### DATA BLOCK
-------------------------
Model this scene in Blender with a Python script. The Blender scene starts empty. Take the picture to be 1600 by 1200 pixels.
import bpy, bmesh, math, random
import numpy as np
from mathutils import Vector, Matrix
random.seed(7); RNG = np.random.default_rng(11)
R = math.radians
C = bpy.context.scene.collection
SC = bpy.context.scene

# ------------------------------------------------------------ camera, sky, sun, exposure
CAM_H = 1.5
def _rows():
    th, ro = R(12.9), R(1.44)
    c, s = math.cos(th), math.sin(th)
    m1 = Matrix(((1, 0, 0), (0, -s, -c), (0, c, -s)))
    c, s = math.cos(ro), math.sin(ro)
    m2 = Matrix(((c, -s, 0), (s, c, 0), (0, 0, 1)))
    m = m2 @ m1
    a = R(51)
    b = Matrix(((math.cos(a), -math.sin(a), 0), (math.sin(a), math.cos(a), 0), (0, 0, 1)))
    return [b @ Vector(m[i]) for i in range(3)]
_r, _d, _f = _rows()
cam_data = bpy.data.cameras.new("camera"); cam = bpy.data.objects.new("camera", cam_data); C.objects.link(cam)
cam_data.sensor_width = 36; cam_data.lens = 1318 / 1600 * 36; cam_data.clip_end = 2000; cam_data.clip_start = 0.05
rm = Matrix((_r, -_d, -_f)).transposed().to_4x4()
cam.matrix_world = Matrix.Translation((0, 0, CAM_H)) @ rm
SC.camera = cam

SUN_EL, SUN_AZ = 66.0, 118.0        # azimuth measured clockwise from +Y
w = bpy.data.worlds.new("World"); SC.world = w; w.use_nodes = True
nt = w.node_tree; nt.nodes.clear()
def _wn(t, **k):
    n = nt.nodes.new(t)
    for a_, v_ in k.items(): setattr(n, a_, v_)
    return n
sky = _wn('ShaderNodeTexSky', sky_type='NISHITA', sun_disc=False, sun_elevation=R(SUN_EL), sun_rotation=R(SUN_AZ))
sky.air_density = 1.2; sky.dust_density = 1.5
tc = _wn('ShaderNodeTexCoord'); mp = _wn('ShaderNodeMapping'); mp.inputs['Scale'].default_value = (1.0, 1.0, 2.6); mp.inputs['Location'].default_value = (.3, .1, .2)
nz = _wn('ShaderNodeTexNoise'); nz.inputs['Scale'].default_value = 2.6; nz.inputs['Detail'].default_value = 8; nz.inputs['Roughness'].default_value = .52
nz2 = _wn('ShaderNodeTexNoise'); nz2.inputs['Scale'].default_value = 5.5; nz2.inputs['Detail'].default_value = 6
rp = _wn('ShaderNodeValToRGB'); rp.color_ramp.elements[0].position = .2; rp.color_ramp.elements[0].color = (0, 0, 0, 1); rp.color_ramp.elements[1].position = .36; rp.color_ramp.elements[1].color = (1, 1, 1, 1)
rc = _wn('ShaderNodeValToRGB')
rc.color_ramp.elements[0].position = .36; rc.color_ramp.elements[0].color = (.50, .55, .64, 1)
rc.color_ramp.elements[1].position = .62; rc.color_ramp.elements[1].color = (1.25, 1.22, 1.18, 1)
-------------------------
### WHAT YOU WILL DO
Please write out exactly the lines from the start of the data through the line that contains "SC.camera = cam", both ends included, and nothing else.

### EXERCISE SOLUTION
Model this scene in Blender with a Python script. The Blender scene starts empty. Take the picture to be 1600 by 1200 pixels.
import bpy, bmesh, math, random
import numpy as np
from mathutils import Vector, Matrix
random.seed(7); RNG = np.random.default_rng(11)
R = math.radians
C = bpy.context.scene.collection
SC = bpy.context.scene

# ------------------------------------------------------------ camera, sky, sun, exposure
CAM_H = 1.5
def _rows():
    th, ro = R(12.9), R(1.44)
    c, s = math.cos(th), math.sin(th)
    m1 = Matrix(((1, 0, 0), (0, -s, -c), (0, c, -s)))
    c, s = math.cos(ro), math.sin(ro)
    m2 = Matrix(((c, -s, 0), (s, c, 0), (0, 0, 1)))
    m = m2 @ m1
    a = R(51)
    b = Matrix(((math.cos(a), -math.sin(a), 0), (math.sin(a), math.cos(a), 0), (0, 0, 1)))
    return [b @ Vector(m[i]) for i in range(3)]
_r, _d, _f = _rows()
cam_data = bpy.data.cameras.new("camera"); cam = bpy.data.objects.new("camera", cam_data); C.objects.link(cam)
cam_data.sensor_width = 36; cam_data.lens = 1318 / 1600 * 36; cam_data.clip_end = 2000; cam_data.clip_start = 0.05
rm = Matrix((_r, -_d, -_f)).transposed().to_4x4()
cam.matrix_world = Matrix.Translation((0, 0, CAM_H)) @ rm
SC.camera = cam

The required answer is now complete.